If you read the recipe, you won't forget, because it says "sifted into the cup and leveled off." Because I don't use cups, I ignored the entire sentence.

That's it! That's all you have to do. Spoon the nice thick batter into some variety of tube or bundt pan. The lovely picture, which has powdered sugar drifting down on the cake from a sieve above, is a fluted tube pan. I can't figure out how I possibly missed adding this particular cake pan to my collection, so I had to use the one I bought for the Golden Lemon Almond Cake.

It works very nicely for this cake too. It looked pretty just out of the cake pan, but even prettier with a little powdered sugar sprinkled on top. If I'm not careful, I'll start sprinkling powdered sugar on everything.
Serving this whipped cream cake with more whipped cream does seem a little like taking coals to Newcastle, but it works.
This cake is like a pound cake, but it's much paler, almost white, because its fat content comes from cream rather than butter. The crumb is softer and more delicate than the heartier pound cake and, despite the fact that it's got more cream than you can shake a stick at, it tastes innocently light and tender. You could probably deceive yourself into thinking that it's a diet cake, and you could certainly eat two pieces with no trouble.
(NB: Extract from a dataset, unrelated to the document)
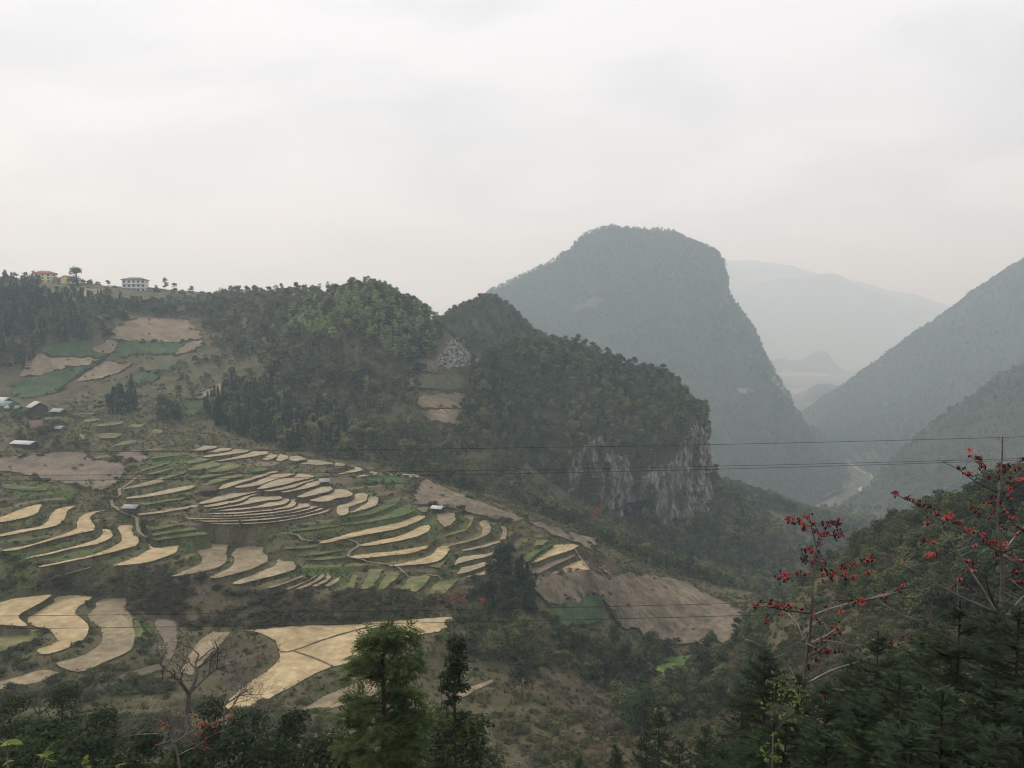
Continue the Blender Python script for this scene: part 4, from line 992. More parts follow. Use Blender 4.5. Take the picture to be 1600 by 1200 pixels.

Because I made the pinecone cake for an office party, this cake was my actual Christmas cake. Often after a big dinner, no one wants to eat a rich dessert. But, as I said, everyone's plate was licked clean. They probably thought they wouldn't gain weight from eating this cake. They were wrong.

TASTING PANEL:

Sarah: "I love how buttery it is." [Me: "It doesn't have any butter in it. It has cream."] "I love how creamy it is."
Lisa: "It's fluffy!"
Jim: "Light, with good texture and flavor. It goes very well with whipped cream."
Dan: "It's good! Should I lift up my shirt and show my stomach so people can see how much I love to eat?"
[That last quote marked the end to any serious tasting panel comments.]